Sunday, October 6, 2013

Asian Stocks Drop as Investors Weigh U.S. Debt Limit

Asian stocks dropped, extending last week's loss, as U.S. lawmakers wrangle over the debt limit and government shutdown. Utilities and materials companies led declines.

Tokyo Electric Power Co., the owner of the crippled Fukushima Dai-Ichi nuclear power plant, sank 6.8 percent after an official said Japan may create an agency to decommission reactors. Innolux Corp., a display maker, slumped 4.6 percent in Taipei. LG Uplus Corp. advanced 3.6 percent in Seoul, leading gains for the telecommunication services group of the Asian regional benchmark index.

The MSCI Asia Pacific Index dropped 0.2 percent to 138.85 as of 10:15 a.m. in Tokyo. The gauge lost 1.2 percent last week, the first weekly drop in more than a month, as the partial U.S. government shutdown stoked concern lawmakers won't be able to agree on raising the nation's $16.7 trillion borrowing limit later this month.

"The U.S. situation is clearly abnormal and the uncertainty doesn't make things easier for investors in risk assets," said Masaru Hamasaki, a senior strategist at Tokyo-based Sumitomo Mitsui Asset Management Co., which oversees about 11.2 trillion yen ($115 billion) in assets. "If the U.S. defaults and misses paying its bills even just for a few days, the market will turn chaotic."

U.S. Speaker John Boehner said yesterday the House can't pass an increase to the debt ceiling without packaging it with other provisions -- a nonstarter for President Barack Obama.

Regional Gauges

Japan's Topix index fell 0.4 percent. Financial markets in China are closed for a holiday today. South Korea's Kospi index added 0.1 percent. New Zealand's NZX 50 Index gained 0.3 percent.

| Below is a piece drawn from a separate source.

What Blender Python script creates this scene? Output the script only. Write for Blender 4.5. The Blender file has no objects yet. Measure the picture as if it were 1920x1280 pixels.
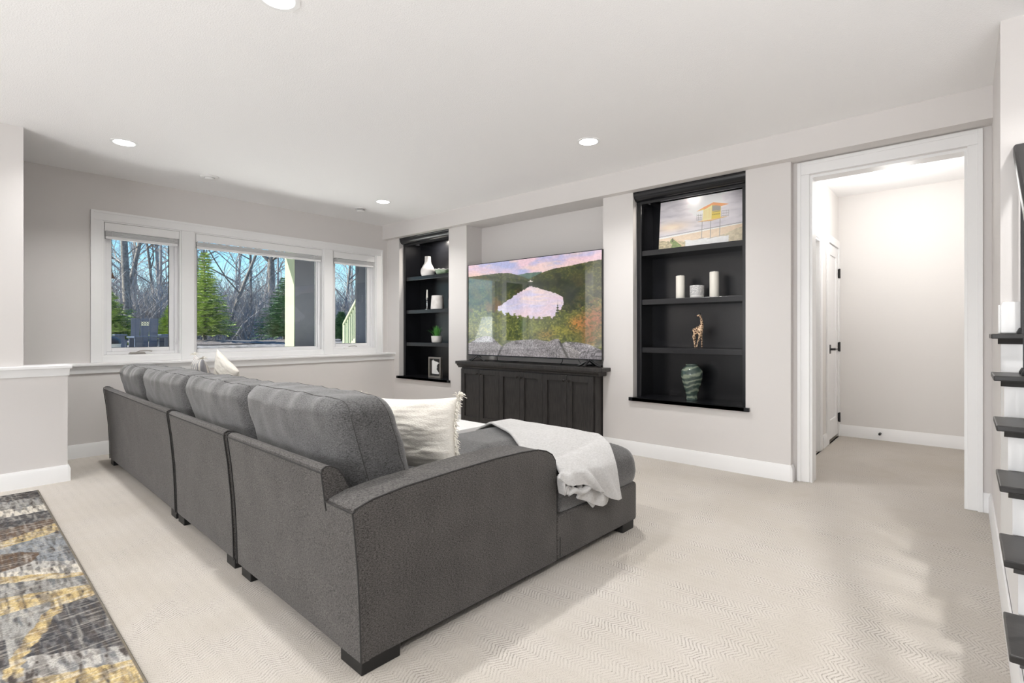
import bpy, bmesh, math, random
import numpy as np
from mathutils import Vector, noise, Matrix
random.seed(7)
rng = np.random.default_rng(11)
SC = bpy.context.scene
COL = SC.collection
PI = math.pi

# ------------------------------------------------------------------ camera
H = 2.77                     # ceiling height
YAW = math.atan(848/967.0)
cd = bpy.data.cameras.new('camera'); cam = bpy.data.objects.new('camera', cd); COL.objects.link(cam)
cam.location = (0, 0, 1.2); cam.rotation_euler = (PI/2, 0, YAW - PI/2)
cd.sensor_width = 36; cd.lens = 967/1920*36; cd.shift_y = -18/1920; cd.clip_start = .05; cd.clip_end = 300
SC.camera = cam

# ------------------------------------------------------------------ world, sun, exposure
w = bpy.data.worlds.new('sky'); SC.world = w; w.use_nodes = True
nt = w.node_tree; nt.nodes.clear()
o_ = nt.nodes.new('ShaderNodeOutputWorld'); b_ = nt.nodes.new('ShaderNodeBackground')
tc_ = nt.nodes.new('ShaderNodeTexCoord'); sp_ = nt.nodes.new('ShaderNodeSeparateXYZ'); cr_ = nt.nodes.new('ShaderNodeValToRGB')
nt.links.new(tc_.outputs['Generated'], sp_.inputs[0]); nt.links.new(sp_.outputs['Z'], cr_.inputs[0])
nt.links.new(cr_.outputs[0], b_.inputs[0]); nt.links.new(b_.outputs[0], o_.inputs[0])
e = cr_.color_ramp.elements
e[0].position = 0.0; e[0].color = (.95, .93, .80, 1)
e[1].position = 1.0; e[1].color = (.10, .32, .85, 1)
for p, c in ((.05, (.66, .86, .90, 1)), (.12, (.36, .72, .92, 1)), (.20, (.18, .50, .92, 1))):
    q = e.new(p); q.color = c
b_.inputs[1].default_value = 1.4

def light(name, kind, loc, energy, color=(1, 1, 1), rot=(0, 0, 0), **kw):
    d = bpy.data.lights.new(name, kind); d.energy = energy; d.color = color
    for k, v in kw.items(): setattr(d, k, v)
    o = bpy.data.objects.new(name, d); o.location = loc; o.rotation_euler = rot; COL.objects.link(o)
    return o
light('sun', 'SUN', (0, 20, 20), 12.5, (1, .95, .84), rot=(math.radians(52), 0, math.radians(-118)), angle=.009)
# unseen fill lamps added: one from the left, two uplights for the ceiling
light('left_side_fill', 'AREA', (-4.3, 1.6, 1.3), 250, (.95, .975, 1), rot=(0, -PI/2-math.radians(24), 0), shape='RECTANGLE', size=2.3, size_y=3.6)
light('ceiling_fill', 'AREA', (-1.7, 2.6, .6), 12, (.98, .985, 1), rot=(PI, 0, 0), shape='RECTANGLE', size=2.8, size_y=5)
light('stair_foot_fill', 'AREA', (.7, -1.6, .4), 60, (.98, .985, 1), rot=(PI, 0, 0), shape='RECTANGLE', size=2, size_y=2.2)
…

In Australia, where many businesses are closed for Labour Day, the S&P/ASX 200 Index fell 0.1 percent on trading volumes about 70 percent below the 30-day average for this time of day.

Futures on the Standard & Poor's 500 Index slumped 0.5 percent today. The gauge dropped for a second week last week as the first partial government shutdown in 17 years began.

Treasury Secretary Jacob J. Lew said Congress needs to pass a debt-ceiling increase by Oct. 17 or the U.S. will be "dangerously low" on cash and risk defaulting on its payments. Federal Reserve Bank of San Francisco President John Williams estimated a two-week government halt would shave 0.25 percentage point off fourth-quarter economic growth.

The shutdown delayed the release of the Labor Department's monthly payrolls report, which was due Oct. 4.

"Markets need to be aware that the impasse on Capitol Hill is far from being resolved," Evan Lucas, Melbourne-based market strategist at IG Ltd. said in a note today. "The shutdown stalemate continues to ebb and flow and is disruptive."

The MSCI Asia Pacific Index traded at 13.4 times estimated earnings as of Oct. 4, compared with 15.2 for the S&P 500 and 14.1 for the Stoxx Europe 600 Index, according to data compiled by Bloomberg.